A bunch of my mates (7 of them) have just landed in Athens for a 10-day stay. Should be interesting to see how they get on
Well to be serious here: the leftists have been in power for all of five months. But the carnage happened in the past 15 years.
So why didn't that unfettered financial corporate cronyism destroy the economies of Sweden, Norway, Denmark, Finland, Great Britain, France, Germany, Switzerland, or Belgium? Why Greece?
None of those countries are any where near as corrupt as Greece nor does it have political patronage systems as entrenched as in Greece. Honestly, economically and regulator ally Greece has never really modernized and they are still stuck with the archaic patronage system set up by the dictatorship in the 1970's.
So it wasn't the result of unfettered financial corporate cronyism, it was corruption, political patronage - and paying way too many people not to work.
Because Greece has never had a strong state like most of those. The early industrial development of northern Europe saw the growth of urban centres with a new working class which was divorced from the prior peasant communities from which it sprang. They organised into new structures based around the state - trade unions, political parties and a modern civil service. In Greece (and in other southern European countries) industry developed at a much later stage and the peasant villages simply moved wholesale into the cities. Old allegiances were not broken and people did not see themselves as belonging to the state - instead they saw the state as an Other. This led to more corruption, a difficulty in collecting taxes and a tendency for the civil service to be inefficient, politicised and to be stuffed with cronies. There are indeed cultural issues that need to be dealt with and reform needed. But this will take a long time. Subjecting the Greek people to debt slavery is not likely to achieve it.
Nah, even their so-called "conservative" party is left-wing by most standards. Remember, since WW2 Greece has essentially been run alternately by communist or socialist parties. New Democracy and PASOK are essentially different sides of the same coin (i.e., left-leaning). But it's not just the lefties at fault; cronyism and corruption are so embedded in Greek political culture anyway.
This is likely the beginning of the end for Europe as we know it. Greece has all but failed. Italy and Spain will be shortly behind. And once the Muslims take over France, it will only be the Third Reich left standing.
Because none of those countries had similarly extreme corruption in government, and so the cronyism was less bad.
Greece crisis: No vote would mean euro exit, leaders warn It might, eventually, but European politicians are overstepping the power of their offices drastically in making such a threat.
I doubt it's the one you're thinking of, but there's a lesson for most Western democracies - don't get get inured to politics being a game of who bullshits the best. Greece had a very long time of voting in a government and then waiting for the u-turn, indeed they even developed a phrase for it, so used to it they had become. In Syriza they voted in a selection of politicians who, at least, walked the walk. Although they may be regretting it now.

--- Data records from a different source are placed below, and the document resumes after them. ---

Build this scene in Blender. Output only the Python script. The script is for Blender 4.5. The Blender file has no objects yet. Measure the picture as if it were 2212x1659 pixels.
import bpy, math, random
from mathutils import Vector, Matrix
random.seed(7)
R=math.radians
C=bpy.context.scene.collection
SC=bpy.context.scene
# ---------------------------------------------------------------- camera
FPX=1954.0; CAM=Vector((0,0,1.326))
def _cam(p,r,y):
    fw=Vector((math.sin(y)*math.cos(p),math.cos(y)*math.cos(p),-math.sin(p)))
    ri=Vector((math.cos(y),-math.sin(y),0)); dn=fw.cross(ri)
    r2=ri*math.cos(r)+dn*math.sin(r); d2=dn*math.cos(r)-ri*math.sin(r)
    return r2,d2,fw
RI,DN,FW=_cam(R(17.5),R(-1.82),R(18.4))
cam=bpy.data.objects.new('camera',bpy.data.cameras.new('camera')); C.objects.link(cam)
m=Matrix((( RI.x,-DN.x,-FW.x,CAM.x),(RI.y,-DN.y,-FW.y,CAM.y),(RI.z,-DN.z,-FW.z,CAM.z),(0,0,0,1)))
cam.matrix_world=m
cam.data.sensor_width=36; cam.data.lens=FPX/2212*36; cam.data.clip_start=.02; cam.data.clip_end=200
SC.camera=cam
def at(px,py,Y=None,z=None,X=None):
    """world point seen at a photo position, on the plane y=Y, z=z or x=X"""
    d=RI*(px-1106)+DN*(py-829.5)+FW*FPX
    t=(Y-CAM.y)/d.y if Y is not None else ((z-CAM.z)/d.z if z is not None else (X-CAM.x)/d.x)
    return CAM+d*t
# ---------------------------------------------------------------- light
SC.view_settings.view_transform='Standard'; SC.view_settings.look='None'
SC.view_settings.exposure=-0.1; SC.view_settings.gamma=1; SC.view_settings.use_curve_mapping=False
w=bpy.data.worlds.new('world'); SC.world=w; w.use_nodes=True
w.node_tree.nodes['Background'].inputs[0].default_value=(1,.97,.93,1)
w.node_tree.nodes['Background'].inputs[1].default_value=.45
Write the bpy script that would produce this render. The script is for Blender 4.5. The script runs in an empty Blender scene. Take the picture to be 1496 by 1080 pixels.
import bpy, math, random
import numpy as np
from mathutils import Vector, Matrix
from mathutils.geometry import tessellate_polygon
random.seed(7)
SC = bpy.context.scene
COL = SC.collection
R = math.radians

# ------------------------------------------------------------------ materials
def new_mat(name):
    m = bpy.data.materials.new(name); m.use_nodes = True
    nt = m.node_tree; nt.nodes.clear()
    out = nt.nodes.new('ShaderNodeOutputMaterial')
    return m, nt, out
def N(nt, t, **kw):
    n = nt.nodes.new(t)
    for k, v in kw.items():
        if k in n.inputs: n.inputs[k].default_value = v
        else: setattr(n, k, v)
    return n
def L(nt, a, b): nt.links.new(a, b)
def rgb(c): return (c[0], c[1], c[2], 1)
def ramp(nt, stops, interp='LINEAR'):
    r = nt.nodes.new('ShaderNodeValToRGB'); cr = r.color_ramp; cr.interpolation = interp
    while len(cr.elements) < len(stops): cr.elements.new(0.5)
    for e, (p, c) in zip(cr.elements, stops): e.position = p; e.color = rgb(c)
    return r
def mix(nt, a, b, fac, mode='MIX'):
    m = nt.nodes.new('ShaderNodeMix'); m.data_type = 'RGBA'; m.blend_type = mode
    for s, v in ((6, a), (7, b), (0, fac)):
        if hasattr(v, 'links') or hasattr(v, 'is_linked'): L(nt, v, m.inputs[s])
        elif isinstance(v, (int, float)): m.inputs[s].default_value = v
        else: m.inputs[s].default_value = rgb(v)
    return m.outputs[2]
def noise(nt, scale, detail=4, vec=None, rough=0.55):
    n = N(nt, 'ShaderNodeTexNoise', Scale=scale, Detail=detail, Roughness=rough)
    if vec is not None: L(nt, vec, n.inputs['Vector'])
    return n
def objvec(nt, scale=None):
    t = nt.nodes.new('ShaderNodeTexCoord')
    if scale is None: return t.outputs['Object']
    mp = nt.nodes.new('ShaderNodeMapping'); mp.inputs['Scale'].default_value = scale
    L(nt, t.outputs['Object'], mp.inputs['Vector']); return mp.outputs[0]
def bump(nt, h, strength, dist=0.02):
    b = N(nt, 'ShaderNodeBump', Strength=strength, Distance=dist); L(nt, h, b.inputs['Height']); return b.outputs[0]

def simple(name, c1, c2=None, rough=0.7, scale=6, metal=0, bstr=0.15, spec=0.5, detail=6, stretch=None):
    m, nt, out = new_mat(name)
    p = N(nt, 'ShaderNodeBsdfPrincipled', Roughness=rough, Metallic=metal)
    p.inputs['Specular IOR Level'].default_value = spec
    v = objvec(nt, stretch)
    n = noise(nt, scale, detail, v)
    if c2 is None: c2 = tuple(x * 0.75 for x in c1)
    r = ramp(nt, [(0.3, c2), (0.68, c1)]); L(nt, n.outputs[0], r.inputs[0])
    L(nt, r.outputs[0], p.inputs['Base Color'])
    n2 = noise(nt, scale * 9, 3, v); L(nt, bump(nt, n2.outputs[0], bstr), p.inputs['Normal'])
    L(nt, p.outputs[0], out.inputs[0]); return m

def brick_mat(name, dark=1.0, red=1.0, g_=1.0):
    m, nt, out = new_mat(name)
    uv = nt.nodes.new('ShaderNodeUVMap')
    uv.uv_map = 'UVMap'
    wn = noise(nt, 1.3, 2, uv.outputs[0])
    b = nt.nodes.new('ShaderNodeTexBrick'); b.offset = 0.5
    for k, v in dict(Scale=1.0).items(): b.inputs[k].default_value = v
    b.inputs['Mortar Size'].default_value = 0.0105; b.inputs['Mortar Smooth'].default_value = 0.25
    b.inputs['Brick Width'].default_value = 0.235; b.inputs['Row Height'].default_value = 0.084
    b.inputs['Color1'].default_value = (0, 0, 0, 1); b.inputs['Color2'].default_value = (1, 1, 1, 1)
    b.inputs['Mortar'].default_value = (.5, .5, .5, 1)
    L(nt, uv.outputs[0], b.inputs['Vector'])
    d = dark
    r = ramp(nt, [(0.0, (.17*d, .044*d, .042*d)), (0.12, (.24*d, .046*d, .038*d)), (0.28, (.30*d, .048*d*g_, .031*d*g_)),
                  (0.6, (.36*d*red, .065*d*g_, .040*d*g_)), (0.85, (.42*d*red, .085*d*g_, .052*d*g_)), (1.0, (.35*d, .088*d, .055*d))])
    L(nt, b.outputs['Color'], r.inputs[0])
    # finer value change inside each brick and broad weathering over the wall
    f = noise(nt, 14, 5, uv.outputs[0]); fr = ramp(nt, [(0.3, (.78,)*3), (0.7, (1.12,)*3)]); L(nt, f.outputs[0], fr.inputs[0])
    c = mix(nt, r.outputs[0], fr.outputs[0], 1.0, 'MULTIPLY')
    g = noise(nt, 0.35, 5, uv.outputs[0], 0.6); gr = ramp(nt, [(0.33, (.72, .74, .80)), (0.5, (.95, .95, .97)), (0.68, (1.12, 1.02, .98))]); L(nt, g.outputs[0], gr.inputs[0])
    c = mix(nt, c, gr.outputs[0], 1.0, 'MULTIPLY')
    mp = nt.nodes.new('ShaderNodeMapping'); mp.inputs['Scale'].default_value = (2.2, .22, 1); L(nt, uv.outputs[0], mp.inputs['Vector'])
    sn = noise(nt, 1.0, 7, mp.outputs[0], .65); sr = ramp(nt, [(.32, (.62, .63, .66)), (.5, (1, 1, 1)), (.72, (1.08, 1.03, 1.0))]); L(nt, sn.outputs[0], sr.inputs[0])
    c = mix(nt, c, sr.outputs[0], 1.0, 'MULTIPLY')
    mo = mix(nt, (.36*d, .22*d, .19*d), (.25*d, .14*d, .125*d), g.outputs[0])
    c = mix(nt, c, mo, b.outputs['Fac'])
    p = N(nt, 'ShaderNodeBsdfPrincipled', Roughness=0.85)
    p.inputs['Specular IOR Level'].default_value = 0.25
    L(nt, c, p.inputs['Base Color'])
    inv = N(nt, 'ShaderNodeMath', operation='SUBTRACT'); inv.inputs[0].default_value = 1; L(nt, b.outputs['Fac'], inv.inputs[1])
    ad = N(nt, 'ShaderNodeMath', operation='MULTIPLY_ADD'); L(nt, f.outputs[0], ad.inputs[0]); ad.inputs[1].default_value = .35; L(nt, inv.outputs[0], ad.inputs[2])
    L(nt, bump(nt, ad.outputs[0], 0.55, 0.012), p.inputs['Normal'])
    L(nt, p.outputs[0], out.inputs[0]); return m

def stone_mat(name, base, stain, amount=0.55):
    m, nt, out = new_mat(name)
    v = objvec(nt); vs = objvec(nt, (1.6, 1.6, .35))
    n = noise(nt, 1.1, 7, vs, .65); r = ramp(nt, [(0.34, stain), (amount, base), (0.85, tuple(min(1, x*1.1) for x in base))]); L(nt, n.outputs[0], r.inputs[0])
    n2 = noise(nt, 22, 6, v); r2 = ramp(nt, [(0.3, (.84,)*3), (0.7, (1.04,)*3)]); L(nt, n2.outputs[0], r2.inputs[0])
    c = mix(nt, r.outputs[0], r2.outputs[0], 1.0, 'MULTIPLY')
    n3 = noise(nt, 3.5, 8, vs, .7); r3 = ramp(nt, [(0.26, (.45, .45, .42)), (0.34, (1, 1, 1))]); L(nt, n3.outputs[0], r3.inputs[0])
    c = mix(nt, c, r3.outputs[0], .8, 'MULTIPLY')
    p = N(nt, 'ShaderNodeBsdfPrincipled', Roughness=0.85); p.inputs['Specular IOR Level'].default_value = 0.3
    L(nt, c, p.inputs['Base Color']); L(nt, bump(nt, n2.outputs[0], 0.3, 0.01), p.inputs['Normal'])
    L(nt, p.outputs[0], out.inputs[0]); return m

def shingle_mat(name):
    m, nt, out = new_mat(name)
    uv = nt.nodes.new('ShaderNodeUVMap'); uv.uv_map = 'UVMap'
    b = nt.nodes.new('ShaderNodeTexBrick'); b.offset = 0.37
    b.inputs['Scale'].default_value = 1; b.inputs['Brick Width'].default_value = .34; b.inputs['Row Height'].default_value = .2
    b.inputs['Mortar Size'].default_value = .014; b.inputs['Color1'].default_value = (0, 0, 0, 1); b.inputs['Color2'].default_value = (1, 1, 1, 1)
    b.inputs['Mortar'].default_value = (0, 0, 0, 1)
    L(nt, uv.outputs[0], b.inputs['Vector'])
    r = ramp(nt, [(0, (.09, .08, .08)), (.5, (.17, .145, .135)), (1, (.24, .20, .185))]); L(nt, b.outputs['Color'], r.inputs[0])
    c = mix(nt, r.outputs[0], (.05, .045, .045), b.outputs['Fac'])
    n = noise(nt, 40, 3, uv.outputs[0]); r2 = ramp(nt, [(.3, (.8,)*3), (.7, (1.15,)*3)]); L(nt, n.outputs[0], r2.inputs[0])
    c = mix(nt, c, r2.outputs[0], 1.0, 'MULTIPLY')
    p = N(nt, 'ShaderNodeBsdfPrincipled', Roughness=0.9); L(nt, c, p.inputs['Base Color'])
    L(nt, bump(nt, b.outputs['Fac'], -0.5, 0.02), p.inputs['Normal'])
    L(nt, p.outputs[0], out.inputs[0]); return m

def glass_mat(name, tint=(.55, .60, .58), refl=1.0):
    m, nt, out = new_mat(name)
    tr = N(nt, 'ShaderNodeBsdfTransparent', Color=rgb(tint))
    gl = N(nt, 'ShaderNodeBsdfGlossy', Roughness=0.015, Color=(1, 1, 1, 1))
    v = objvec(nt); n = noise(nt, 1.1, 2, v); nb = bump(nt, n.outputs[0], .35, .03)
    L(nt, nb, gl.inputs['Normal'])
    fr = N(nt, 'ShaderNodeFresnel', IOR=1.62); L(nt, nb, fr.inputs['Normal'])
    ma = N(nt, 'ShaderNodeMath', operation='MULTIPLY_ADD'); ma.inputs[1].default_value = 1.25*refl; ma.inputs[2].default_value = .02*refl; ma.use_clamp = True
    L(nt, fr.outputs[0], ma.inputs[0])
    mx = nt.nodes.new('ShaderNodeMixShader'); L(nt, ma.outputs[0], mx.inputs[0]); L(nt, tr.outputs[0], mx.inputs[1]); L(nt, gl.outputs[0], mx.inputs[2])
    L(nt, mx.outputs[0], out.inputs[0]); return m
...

That's not really much of a threat. The main reason for Greece to stay on the euro was always that the banking system would collapse if Greece left and the consequences of such a collapse would make things even worse than they already are. Well, as of today, the collapse is already happening. Might as well take this opportunity to get off the euro and stop subsidizing the German banking system at the expense of allowing the Greek people to starve.
It's impressive they've reached this point, but the whole thing has reeked off a Mexican stand-off for the last 5 months. You've the IMF, backed into a corner by Europe (read Germany) so as not to offer debt forgiveness You've Greece, who've pretty much drained all trust by behaving dishonestly since the bailout first began You've Eurogroup (read Germany) who look an awful lot like the nuns in the Blues Brothers, thwacking disapprovingly away anything that whiffs of debt forgiveness You've Syriza, who've pretty much proved academics know all about theory and fuck-nothing about practice And finally, the ECB, who've been watching the plank they've balanced on shrink into a very thin tightrope. The rest of the world has pretty much watched a live-action YouTube video on how not to run a currency union.
They're fed up with Greece. Not the people, just the governments. But yes, a no vote is exiting the Euro, and, by extension, the EU. The ECB will see to the former, and given the ideal of being in the EU is to eventually ascend to the Euro, exiting that means the latter too. They'll be let back in the EU, but if anyone knows their history of Greece and currency unions, they'll not be allowed anywhere near the Euro again. In there her and now though, a no vote means no more Euro, means IOU notes, a parallel currency and, finally, a divorce. Which will be good for Greece, so long as they don't suck up to Russia, in which case we'll have a shiny new Greek proverb about being wary of Russians bearing gifts.
Greece will likely be out of the Euro tomorrow and there will be nothing to vote on. Syriza knows this and wants it to happen but is trying to come up with excuses so they can blame other people.